REQUEST
Find the lines containing "scene" and say how many there are, with no other words.

RECORDED DATA
┄┄┄┄┄┄┄┄┄┄┄┄┄┄┄┄┄┄┄┄

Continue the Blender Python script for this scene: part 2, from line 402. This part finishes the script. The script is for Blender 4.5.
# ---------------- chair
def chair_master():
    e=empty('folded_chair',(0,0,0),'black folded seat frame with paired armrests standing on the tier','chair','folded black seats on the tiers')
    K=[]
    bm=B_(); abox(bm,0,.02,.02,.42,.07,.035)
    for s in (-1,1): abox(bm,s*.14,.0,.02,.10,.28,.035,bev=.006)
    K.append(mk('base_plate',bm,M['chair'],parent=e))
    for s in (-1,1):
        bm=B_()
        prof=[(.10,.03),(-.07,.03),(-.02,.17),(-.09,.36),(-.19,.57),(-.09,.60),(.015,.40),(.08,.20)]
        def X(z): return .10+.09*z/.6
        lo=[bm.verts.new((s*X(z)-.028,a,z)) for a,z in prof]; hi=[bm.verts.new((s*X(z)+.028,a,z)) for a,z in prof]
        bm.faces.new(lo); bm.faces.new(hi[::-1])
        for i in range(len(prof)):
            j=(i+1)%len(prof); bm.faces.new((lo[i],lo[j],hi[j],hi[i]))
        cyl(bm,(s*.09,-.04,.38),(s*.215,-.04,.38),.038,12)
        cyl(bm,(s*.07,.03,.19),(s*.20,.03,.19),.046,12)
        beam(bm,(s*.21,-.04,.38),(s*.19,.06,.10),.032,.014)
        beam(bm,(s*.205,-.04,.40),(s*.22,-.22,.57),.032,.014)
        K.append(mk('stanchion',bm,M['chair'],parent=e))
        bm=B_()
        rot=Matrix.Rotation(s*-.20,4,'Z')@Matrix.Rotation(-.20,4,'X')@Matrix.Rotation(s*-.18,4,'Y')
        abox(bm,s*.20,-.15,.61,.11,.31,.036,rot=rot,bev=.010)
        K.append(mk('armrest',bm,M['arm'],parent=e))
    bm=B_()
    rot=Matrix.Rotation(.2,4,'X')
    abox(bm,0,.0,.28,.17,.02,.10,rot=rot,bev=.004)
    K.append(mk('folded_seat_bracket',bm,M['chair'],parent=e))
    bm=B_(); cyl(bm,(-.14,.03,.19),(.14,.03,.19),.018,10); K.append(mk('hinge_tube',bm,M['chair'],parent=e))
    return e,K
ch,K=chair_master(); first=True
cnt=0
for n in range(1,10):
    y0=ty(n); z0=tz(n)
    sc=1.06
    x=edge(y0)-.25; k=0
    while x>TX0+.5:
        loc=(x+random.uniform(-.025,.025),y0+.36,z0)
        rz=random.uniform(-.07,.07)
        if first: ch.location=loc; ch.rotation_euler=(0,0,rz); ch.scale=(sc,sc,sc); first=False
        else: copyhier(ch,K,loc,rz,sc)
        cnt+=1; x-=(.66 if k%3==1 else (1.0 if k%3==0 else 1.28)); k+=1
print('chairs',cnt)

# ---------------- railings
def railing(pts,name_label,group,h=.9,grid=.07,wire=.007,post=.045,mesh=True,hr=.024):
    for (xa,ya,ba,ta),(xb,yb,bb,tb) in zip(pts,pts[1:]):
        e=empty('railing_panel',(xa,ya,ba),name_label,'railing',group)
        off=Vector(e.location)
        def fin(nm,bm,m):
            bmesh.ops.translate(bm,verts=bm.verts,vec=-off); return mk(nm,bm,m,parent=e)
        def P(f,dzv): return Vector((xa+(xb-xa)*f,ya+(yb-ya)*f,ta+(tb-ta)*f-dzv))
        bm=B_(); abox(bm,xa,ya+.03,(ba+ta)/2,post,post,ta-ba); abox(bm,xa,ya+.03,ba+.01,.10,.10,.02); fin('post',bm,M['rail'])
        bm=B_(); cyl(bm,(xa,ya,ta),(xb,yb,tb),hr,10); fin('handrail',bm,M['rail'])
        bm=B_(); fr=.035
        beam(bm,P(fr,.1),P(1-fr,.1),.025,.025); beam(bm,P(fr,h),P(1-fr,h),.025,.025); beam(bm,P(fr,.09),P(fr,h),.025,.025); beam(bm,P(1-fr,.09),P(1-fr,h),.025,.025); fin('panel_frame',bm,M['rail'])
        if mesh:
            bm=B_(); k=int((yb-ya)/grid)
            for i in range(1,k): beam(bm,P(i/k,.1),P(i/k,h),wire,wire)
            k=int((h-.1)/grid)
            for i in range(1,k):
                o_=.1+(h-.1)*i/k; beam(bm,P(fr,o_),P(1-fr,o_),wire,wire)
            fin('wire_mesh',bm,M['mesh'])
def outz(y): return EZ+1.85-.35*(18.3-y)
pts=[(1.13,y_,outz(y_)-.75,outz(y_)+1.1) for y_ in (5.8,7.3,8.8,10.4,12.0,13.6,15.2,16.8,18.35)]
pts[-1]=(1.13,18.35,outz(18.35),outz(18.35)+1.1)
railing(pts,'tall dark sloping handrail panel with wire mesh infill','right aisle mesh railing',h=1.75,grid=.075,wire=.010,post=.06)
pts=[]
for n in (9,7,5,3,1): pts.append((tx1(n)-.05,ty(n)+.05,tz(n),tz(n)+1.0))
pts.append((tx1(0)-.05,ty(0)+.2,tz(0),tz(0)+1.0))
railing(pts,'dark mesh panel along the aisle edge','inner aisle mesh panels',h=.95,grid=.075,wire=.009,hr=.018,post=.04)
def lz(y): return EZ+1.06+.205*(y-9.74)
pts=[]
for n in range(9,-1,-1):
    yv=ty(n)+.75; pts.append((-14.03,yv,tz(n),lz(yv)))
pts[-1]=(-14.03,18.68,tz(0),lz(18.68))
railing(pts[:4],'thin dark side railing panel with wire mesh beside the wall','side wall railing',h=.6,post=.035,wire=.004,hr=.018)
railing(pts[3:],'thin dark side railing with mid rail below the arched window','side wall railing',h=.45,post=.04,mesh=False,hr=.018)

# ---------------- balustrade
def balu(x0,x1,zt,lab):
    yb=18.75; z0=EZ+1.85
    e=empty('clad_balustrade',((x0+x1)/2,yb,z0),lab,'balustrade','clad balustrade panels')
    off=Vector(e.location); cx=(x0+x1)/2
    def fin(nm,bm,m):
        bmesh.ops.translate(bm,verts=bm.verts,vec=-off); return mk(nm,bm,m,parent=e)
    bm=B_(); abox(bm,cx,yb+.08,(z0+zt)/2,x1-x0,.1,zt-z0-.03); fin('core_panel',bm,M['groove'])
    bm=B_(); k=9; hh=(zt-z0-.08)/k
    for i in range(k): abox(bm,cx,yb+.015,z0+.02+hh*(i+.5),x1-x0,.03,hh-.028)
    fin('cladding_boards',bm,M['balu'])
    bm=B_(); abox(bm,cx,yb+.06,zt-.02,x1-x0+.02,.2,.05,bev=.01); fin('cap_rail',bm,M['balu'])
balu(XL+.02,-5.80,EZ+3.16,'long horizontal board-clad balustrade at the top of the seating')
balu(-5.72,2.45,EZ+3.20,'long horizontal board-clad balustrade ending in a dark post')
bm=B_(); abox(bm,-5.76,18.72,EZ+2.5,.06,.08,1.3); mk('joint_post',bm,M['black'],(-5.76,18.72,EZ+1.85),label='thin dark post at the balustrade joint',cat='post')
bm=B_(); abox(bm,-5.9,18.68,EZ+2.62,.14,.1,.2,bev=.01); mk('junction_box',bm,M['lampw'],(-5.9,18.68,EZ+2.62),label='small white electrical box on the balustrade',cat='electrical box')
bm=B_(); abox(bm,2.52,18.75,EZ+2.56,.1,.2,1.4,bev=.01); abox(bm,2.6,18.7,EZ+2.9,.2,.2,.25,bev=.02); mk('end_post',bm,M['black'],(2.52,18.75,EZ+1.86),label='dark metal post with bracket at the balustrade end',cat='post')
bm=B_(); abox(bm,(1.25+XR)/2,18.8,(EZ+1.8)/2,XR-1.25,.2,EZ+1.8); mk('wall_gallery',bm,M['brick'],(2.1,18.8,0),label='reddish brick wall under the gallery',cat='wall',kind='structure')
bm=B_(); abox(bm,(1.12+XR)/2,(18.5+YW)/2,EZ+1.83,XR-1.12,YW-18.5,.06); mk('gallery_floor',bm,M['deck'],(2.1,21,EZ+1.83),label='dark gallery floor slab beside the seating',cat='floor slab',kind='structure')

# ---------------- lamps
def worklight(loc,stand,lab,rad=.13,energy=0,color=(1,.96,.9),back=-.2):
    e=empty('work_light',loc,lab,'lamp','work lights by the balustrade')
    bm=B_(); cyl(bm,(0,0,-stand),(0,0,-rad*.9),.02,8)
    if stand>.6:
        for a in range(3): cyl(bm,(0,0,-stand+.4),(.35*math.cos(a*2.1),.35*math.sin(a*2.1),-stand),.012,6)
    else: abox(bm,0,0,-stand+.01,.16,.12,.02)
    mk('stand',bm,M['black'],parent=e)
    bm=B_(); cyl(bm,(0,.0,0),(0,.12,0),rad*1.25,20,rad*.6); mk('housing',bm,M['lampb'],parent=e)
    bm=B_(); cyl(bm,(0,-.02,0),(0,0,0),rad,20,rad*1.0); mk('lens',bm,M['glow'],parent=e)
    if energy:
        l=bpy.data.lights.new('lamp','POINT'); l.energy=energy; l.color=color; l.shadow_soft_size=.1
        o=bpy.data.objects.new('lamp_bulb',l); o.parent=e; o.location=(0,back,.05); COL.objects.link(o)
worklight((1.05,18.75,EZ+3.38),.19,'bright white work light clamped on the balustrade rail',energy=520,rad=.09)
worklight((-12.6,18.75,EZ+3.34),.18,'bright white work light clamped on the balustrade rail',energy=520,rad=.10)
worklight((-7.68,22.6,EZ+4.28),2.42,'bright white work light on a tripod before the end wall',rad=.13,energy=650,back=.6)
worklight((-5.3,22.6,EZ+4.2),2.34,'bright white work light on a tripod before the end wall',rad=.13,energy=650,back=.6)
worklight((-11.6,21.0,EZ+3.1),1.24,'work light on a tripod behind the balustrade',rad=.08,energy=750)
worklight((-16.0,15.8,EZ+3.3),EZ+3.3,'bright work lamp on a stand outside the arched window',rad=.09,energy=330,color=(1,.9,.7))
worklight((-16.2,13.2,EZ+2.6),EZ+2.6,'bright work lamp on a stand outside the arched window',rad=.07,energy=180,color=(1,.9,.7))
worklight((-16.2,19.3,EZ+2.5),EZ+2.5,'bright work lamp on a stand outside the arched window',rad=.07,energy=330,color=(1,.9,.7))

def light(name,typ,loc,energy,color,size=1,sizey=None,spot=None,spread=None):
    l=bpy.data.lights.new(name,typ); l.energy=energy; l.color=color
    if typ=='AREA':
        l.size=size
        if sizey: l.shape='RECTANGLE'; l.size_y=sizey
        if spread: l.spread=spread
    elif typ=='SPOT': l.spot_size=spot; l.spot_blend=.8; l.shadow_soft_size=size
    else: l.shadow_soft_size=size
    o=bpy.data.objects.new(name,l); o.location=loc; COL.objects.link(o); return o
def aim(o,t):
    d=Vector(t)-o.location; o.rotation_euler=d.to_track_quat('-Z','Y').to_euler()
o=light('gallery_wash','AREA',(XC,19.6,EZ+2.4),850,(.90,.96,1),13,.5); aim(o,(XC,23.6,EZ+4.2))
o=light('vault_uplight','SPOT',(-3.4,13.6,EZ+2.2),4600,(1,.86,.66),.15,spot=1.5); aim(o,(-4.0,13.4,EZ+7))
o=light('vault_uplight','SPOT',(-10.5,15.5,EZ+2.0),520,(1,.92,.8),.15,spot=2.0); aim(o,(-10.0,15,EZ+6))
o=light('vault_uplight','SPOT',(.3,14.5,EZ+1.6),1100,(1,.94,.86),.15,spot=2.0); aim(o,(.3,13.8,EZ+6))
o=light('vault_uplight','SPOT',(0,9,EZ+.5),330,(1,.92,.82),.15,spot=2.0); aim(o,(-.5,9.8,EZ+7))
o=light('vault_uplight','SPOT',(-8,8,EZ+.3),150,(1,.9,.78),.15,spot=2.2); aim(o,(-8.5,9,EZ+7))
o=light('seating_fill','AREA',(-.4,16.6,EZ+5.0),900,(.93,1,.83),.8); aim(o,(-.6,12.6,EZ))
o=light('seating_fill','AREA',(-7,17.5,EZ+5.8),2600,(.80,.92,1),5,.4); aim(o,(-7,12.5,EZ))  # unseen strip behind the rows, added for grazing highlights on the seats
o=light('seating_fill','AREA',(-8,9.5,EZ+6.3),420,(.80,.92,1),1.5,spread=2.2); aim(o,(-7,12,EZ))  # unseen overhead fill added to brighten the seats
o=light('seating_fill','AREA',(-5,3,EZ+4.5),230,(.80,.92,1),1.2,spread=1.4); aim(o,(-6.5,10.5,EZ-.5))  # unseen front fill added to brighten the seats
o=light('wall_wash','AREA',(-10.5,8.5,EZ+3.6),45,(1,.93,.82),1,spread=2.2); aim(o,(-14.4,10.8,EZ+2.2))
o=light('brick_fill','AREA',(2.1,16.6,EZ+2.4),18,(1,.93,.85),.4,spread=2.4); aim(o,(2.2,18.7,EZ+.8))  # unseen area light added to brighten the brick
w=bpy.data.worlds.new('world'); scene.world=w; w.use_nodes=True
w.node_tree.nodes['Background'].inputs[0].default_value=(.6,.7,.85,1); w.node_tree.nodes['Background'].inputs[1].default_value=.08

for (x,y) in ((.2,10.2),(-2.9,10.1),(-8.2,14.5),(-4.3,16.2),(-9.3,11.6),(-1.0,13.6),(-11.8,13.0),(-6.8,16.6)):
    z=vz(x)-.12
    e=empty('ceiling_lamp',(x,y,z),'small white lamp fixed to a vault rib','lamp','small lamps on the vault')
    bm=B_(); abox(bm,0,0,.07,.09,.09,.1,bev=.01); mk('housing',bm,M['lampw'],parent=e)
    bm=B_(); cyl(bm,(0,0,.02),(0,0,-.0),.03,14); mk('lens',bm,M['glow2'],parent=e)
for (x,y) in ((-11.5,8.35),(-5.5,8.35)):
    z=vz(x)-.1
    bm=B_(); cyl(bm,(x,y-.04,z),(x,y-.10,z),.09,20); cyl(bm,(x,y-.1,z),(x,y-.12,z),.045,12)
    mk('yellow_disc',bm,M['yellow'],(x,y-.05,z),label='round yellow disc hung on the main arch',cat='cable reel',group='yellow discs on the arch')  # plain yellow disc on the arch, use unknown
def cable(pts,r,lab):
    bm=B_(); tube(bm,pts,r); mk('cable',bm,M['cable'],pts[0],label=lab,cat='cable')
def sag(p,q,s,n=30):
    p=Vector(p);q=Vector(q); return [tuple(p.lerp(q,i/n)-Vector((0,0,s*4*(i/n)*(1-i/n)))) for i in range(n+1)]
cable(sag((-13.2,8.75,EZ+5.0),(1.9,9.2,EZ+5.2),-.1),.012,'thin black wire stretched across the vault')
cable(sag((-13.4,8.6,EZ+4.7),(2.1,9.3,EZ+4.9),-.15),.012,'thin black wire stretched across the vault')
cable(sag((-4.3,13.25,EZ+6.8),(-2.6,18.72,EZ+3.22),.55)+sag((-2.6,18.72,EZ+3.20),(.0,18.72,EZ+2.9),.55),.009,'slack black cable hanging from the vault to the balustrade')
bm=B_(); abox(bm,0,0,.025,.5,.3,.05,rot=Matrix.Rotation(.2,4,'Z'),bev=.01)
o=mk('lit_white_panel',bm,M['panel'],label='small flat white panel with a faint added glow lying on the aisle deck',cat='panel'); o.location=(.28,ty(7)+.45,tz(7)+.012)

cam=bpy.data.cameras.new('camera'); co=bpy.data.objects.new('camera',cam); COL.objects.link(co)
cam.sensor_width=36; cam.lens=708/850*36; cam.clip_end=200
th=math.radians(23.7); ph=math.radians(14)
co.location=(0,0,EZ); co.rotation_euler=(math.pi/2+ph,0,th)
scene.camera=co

┄┄┄┄┄┄┄┄┄┄┄┄┄┄┄┄┄┄┄┄

EXERCISE SOLUTION
3